Masjid Nurul Huda merupakan sebuah masjid yang terletak di Jalan Gunung Sepuluh, RT 11, Kelurahan Kampung 6, Kecamatan Tarakan Timur.
AGUS DIAN ZAKARIA
JIKA masjid Baburrahhim, Kelurahan Lingkas Ujung menyandang status masjid tertua di Kecamatan Tarakan Timur berdasarkan catatan Kementerian Agama (Kemenag) Kota Tarakan, namun tidak banyak yang mengetahui jika masjid Nurul Huda juga merupakan salah satu masjid tertua yang tahun pembangunannya masih menjadi kontroversi.
Dari pengakuan beberapa warga asli setempat, masjid ini sudah ada sejak tahun 50-an. Masjid yang dulunya merupakan surau ini, dipercaya telah berdiri sebelum adanya masjid Baburrahim.
Hal itu diungkapkan langsung oleh Ketua Takmir Masjid Nurul Huda, Waridi (55). Ia menerangkan masjid ini dulunya dibangun oleh perusahaan minyak Pertamina yang merupakan perusahaan pertama di Kota Tarakan. Hal itulah yang menjadi dasar kuat, jika masjid ini sudah ada sebelum adanya masjid-masjid di Tarakan Timur lainnya.
Karena menurut warga setempat, pembangunan tempat ibadah tersebut tidak terlepas karena tidak adanya tempat ibadah masyarakat setempat kala itu.
“Masjid ini sebenarnya dibangun tahun 1950-an yang dulunya masih surau, tapi dari catatan kemenag masjid ini baru berdiri 1970. Masjid ini dulu merupakan surau kecil yang sudah berdiri. Konon ceritanya sudah ada tahun 50-an yang dibangun oleh Pertamina pada saat itu,” ujar Waridi, kemarin (22/5).
Meski demikian, tidak ada yang mengetahui pasti tahun dibangunnya masjid tersebut. Hanya saja, hal menarik dari masjid ini ialah pernah menjadi tempat ibadah termodern di Kota Tarakan.
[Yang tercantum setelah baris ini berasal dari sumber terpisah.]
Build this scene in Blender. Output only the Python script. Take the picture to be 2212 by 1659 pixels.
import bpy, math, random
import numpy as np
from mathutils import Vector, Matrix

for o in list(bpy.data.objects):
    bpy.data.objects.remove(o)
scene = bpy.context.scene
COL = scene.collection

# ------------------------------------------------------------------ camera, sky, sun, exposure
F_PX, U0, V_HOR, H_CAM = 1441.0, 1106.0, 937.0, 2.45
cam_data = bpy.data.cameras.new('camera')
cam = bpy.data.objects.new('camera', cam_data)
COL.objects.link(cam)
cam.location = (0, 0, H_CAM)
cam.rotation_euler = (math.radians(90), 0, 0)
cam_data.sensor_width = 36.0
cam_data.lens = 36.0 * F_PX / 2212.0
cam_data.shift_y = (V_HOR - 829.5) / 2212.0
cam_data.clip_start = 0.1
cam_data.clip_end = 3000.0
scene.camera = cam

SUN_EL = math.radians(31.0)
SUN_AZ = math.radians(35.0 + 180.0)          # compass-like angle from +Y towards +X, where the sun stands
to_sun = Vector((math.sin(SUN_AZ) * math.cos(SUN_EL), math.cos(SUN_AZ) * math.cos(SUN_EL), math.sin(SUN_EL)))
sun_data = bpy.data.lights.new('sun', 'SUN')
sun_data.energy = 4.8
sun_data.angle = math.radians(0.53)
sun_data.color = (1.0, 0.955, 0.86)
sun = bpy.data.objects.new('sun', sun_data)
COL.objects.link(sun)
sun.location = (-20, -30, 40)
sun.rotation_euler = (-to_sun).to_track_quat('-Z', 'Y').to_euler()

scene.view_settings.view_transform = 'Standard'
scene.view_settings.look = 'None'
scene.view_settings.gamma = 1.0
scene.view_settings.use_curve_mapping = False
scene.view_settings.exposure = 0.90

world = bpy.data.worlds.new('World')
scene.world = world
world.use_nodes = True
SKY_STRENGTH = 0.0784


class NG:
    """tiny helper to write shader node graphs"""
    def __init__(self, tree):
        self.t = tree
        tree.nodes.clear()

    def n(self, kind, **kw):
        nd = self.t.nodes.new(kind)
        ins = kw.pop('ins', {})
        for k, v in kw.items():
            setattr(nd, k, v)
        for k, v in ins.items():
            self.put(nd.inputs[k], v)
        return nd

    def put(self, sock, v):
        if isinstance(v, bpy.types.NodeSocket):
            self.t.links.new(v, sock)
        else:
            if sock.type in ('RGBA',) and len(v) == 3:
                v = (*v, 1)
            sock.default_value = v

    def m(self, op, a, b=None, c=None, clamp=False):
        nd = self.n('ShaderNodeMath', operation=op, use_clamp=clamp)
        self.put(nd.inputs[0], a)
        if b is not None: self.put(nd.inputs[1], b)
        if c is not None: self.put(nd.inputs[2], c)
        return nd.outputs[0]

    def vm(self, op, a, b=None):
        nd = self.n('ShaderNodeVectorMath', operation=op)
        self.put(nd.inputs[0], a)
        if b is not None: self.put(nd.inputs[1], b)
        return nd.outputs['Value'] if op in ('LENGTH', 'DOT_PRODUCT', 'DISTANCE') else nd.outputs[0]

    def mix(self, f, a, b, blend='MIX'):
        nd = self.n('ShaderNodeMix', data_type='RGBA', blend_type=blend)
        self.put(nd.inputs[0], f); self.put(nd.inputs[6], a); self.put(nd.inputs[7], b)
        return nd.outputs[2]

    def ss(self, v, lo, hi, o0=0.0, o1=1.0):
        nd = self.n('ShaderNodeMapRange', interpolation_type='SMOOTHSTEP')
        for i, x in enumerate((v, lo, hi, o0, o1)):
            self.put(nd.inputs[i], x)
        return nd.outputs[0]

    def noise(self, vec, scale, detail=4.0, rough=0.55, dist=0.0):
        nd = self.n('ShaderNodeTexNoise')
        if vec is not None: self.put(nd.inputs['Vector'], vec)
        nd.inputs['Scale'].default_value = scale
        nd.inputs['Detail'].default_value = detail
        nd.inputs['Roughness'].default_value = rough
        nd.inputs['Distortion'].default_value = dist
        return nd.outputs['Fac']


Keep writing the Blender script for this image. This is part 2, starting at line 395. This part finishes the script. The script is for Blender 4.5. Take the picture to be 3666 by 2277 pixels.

Dari pengakuan warga yang telah wafat, sejak pertama kali masjid yang dulunya berstatus musala tersebut sudah dibangun dengan berbahan material modern seperti semen beserta ubin. Padahal, saat itu bahan tersebut, sangat sulit didapatkan dan harganya pun cukup mahal.
Mengingat pembangunan dilakukan oleh perusahaan minyak termasyhur kala itu. Tidak heran, meskipun sulit dan mahalnya bahan material saat itu, tidaklah menjadi soal.
“Kalau cerita orang tua dulu, masjid ini memang sudah batu sejak masih surau, memang dulu bentuknya yang lebih kecil sekitar 9x9 meter. Tapi bisa dikatakan tempat ibadah yang paling modern di eranya. Karena surau lain di Tarakan waktu itu semua masih kayu,” bebernya.
Seiring perkembangan zaman, jadi jemaah semakin bertambah, akhirnya dari hasil swadaya maupun donatur akhirnya dibangunlah menjadi masjid dengan luas 25x20 meter.
Meski pembangunan dilakukan sebuah perusahaan, namun saat ini masjid tersebut telah lama diserahkan kepada masyarakat. Hal tersebut dikarenakan, pembangunan rumah ibadah tersebut memang ditujukan kepada warga sekitar.
“Masjid ini memang masih masuk tanah Pertamina, tapi dari Pertamina sendiri waktu itu sudah memutuskan menyerahkannya ke masyarakat. Pada dasarnya memang Pertamina membangun masjid ini untuk masyarakat sebagai CSR,” jelasnya.
Karena memiliki lahan cukup luas, masjid ini dapat menampung 1.000 jeamaah. Tidak hanya itu, selain digunakan untuk ibadah, kompleks masjid juga dapat diperuntukkan untuk keperluan sosial warga setempat seperti berjualan maupun mengadakan hajatan.